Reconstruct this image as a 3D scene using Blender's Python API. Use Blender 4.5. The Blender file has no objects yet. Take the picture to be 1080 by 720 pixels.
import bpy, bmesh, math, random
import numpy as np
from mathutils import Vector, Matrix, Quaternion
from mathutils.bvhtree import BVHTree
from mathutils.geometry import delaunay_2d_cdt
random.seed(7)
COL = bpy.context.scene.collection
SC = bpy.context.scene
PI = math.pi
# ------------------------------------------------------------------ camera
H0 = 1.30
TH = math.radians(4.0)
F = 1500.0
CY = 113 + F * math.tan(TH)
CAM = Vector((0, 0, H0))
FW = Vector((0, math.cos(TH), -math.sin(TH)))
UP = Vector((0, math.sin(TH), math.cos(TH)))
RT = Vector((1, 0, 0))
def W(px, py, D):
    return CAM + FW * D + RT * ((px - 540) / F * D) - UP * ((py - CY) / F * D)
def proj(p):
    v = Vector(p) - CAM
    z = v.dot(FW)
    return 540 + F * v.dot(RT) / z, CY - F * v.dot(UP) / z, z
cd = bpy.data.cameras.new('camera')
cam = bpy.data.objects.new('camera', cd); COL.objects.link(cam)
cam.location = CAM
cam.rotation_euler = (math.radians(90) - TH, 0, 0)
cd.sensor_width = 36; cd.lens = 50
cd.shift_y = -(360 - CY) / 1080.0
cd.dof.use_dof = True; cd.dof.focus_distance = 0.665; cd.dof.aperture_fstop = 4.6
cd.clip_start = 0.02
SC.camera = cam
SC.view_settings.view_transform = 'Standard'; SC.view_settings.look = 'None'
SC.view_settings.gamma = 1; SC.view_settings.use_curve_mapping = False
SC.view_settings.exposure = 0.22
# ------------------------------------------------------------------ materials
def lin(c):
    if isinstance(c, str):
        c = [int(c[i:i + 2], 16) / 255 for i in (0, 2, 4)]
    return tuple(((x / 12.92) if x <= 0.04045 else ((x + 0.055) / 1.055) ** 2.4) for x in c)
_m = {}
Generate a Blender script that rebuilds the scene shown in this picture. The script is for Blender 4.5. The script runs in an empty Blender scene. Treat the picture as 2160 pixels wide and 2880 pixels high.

■ The task: Copy each record from above exactly, and include every line.

■ Final result:
Reconstruct this image as a 3D scene using Blender's Python API. Use Blender 4.5. The Blender file has no objects yet. Take the picture to be 1080 by 720 pixels.
import bpy, bmesh, math, random
import numpy as np
from mathutils import Vector, Matrix, Quaternion
from mathutils.bvhtree import BVHTree
from mathutils.geometry import delaunay_2d_cdt
random.seed(7)
COL = bpy.context.scene.collection
SC = bpy.context.scene
PI = math.pi
# ------------------------------------------------------------------ camera
H0 = 1.30
TH = math.radians(4.0)
F = 1500.0
CY = 113 + F * math.tan(TH)
CAM = Vector((0, 0, H0))
FW = Vector((0, math.cos(TH), -math.sin(TH)))
UP = Vector((0, math.sin(TH), math.cos(TH)))
RT = Vector((1, 0, 0))
def W(px, py, D):
    return CAM + FW * D + RT * ((px - 540) / F * D) - UP * ((py - CY) / F * D)
def proj(p):
    v = Vector(p) - CAM
    z = v.dot(FW)
    return 540 + F * v.dot(RT) / z, CY - F * v.dot(UP) / z, z
cd = bpy.data.cameras.new('camera')
cam = bpy.data.objects.new('camera', cd); COL.objects.link(cam)
cam.location = CAM
cam.rotation_euler = (math.radians(90) - TH, 0, 0)
cd.sensor_width = 36; cd.lens = 50
cd.shift_y = -(360 - CY) / 1080.0
cd.dof.use_dof = True; cd.dof.focus_distance = 0.665; cd.dof.aperture_fstop = 4.6
cd.clip_start = 0.02
SC.camera = cam
SC.view_settings.view_transform = 'Standard'; SC.view_settings.look = 'None'
SC.view_settings.gamma = 1; SC.view_settings.use_curve_mapping = False
SC.view_settings.exposure = 0.22
# ------------------------------------------------------------------ materials
def lin(c):
    if isinstance(c, str):
        c = [int(c[i:i + 2], 16) / 255 for i in (0, 2, 4)]
    return tuple(((x / 12.92) if x <= 0.04045 else ((x + 0.055) / 1.055) ** 2.4) for x in c)
_m = {}
Generate a Blender script that rebuilds the scene shown in this picture. The script is for Blender 4.5. The script runs in an empty Blender scene. Treat the picture as 2160 pixels wide and 2880 pixels high.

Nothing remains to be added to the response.